Rusya ve çevre ülkelerde kaybettiğimiz pazar payımızı ABD, Afrika, Kanada, AB ülkeleri, Japonya, Güney Kore gibi dünyanın en büyük deri ithalatçısı olan ülkelerle kapatacağız. Bu pazarlara yönelik gerçekleştireceğimiz tanıtım faaliyetleri, ticaret heyetleri ve fuarlarla etkinliğimizi artıracağız” diye konuştu.
RUSYA PAZARI YÜZDE 50 DARALDI
Rusya pazarındaki son duruma değinen Şenocak, “Rusya pazarındaki düşüş, sektörü olumsuz etkileyen en önemli faktör. Ocak – Aralık 2015 döneminde Rusya’ya ihracatımız nerdeyse yüzde 50 düşerek, 235 milyon dolara geriledi. Rusya'daki olumsuz gelişmenin nedeni sadece son dönemdeki siyasi sorunlardan kaynaklanmıyor.
2013 yılından itibaren dünyadaki parasal daralmadan petrol fiyatlarındaki düşüşten dolayı Rusya'da bir gelir kaybı oldu. Bu nedenle Rusya pazarında sektörümüz ürünlerinde ciddi bir talep daralması yaşandı. Yaşanan siyasi gelişmeler de son belirleyici nokta oldu. Ancak bütün bu olumsuzluklara rağmen potansiyel olarak Rusya’nın önümüzdeki yıllarda bizim için önemli bir pazar olma niteliğini taşımaya devam edeceğini düşünüyoruz.”
“DERİ CEKET İTHALATIMIZ 80 MİLYON DOLAR, BİZ YÜZDE 10 KAPASİTE İLE ÇALIŞIYORUZ”
Son yıllarda ihracat pazarlarında yaşanan sıkıntıların yanında sektör olarak Çin,Hindistan ve Pakistan gibi ülkelerden yapılan ithalattan kaynaklanan haksız rekabet ile de mücadele ettiklerini belirten Şenocak Şunları söyledi: “2014 yılında ayakkabı ithalatına getirilen ilave vergiler sayesinde ayakkabı sektörümüz genel konjektürel olumsuzluklardan görece en az etkilenen sektör olmuştur.Vergiler sayesinde yerli ayakkabı üreticilerimiz ayakta kalmış dolayısıyla istihdamdaki düşüş diğer alt sektörlere göre daha az olmuştur. Bunun yanı sıra ucuz olduğu kadar kalitesiz ve sağlıksız olan ithalatın da engellenmesiyle tüketicilerimiz de korunmuştur.

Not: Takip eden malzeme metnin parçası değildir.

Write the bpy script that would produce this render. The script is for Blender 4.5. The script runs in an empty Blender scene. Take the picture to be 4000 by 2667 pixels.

Ancak deri konfeksiyon alt sektörümüzde ucuz ve sağlıksız ürün ithalatından kaynaklanan haksız rekabet baskısı devam etmektedir. 2014 yılında 80 milyon dolarlık deri ceket ithalatı yapılmış, ithalatta artış %21 gibi yüksek bir oranda gerçekleşmiştir. Buna karşın ülkemizde yüksek kaliteli deri ceket üreten firmalarımız kapasitelerinin %10’unu kullanabilmişlerdir. Deri Konfeksiyon sektörü olarak sağlıklı rekabete karşı değiliz ancak Çin’den gelen ucuz ve sağlıksız ürünlerle rekabet etmemiz hem mümkün değil. Bu nedenle Söz konusu ülkelerden yapılan ithalatın yerli üretim üzerinde yapmış olduğu tahribatın önlenmesi amacıyla Ekonomi Bakanlığı tarafından gerekli tedbirlerin alınması yönünde girişimlerimiz devam etmektedir.
Bu kapsamda özellikle üçüncü ülkelerden yapılan deri konfeksiyon ürünlerinin ithalatına ilave gümrük vergisi getirilmesini talep ediyoruz.
Dünyada ve bölgemizde yaşanan ekonomik durgunluk ve sıkıntılardan dolayı daralan piyasamız için bu geçiş dönemini en az zararla atlatabilmek adına ekonomi yönetiminden bazı taleplerde bulunduklarını belirten Şenocak şu açıklamalarda bulundu: “Sektör paydaşları ile yaptığımız görüşmelerden çıkan sorun ve önerilerimizi Ekonomi Bakanlığına arz ettik. Belirlemiş olduğumuz yeni ihracat hedefimiz doğrultusunda üretim yerlerimizi geliştirmemiz ve değiştirmemiz gerekiyor, Sektöre faizsiz kredi desteği sağlanması, Eximbank ihracat kredilerinin sürelerinin uzatılması, Rusya’da yatırım yapmış firmaların finansal yükümlülüklerinin yeniden yapılandırılması, özel bankaların teminatlı kredileri geri çağırmalarının önlenmesi, kamu alacaklarının ertelenmesi, DİR belge kapatmalarında ilave süre tanınması, ihracata yönelik ürünlerde ÖTV’nin kaldırılması ve geri gelen eşyaya gümrük mevzuatı kapsamında kolaylık sağlanmasını istedik.
Bu önerilerimiz yerine getirilirse sektörümüz yaşanan sorunları daha rahat aşacaktır. 1998 ve 2008 yıllarında yaşanılan krizleri de sektör olarak atlattığımız gibi bu süreci de başarıyla yöneteceğiz. Bu sürecin doğal bir sonucu olarak firmalarımız Katma Değeri Yüksek Ürünler üreterek daha rekabetçi bir yapıya kavuşacaklar ve pazar çeşitliliğini arttıracaklardır. Buna istinaden ihracat hedefimize yaklaşmış olacağız.”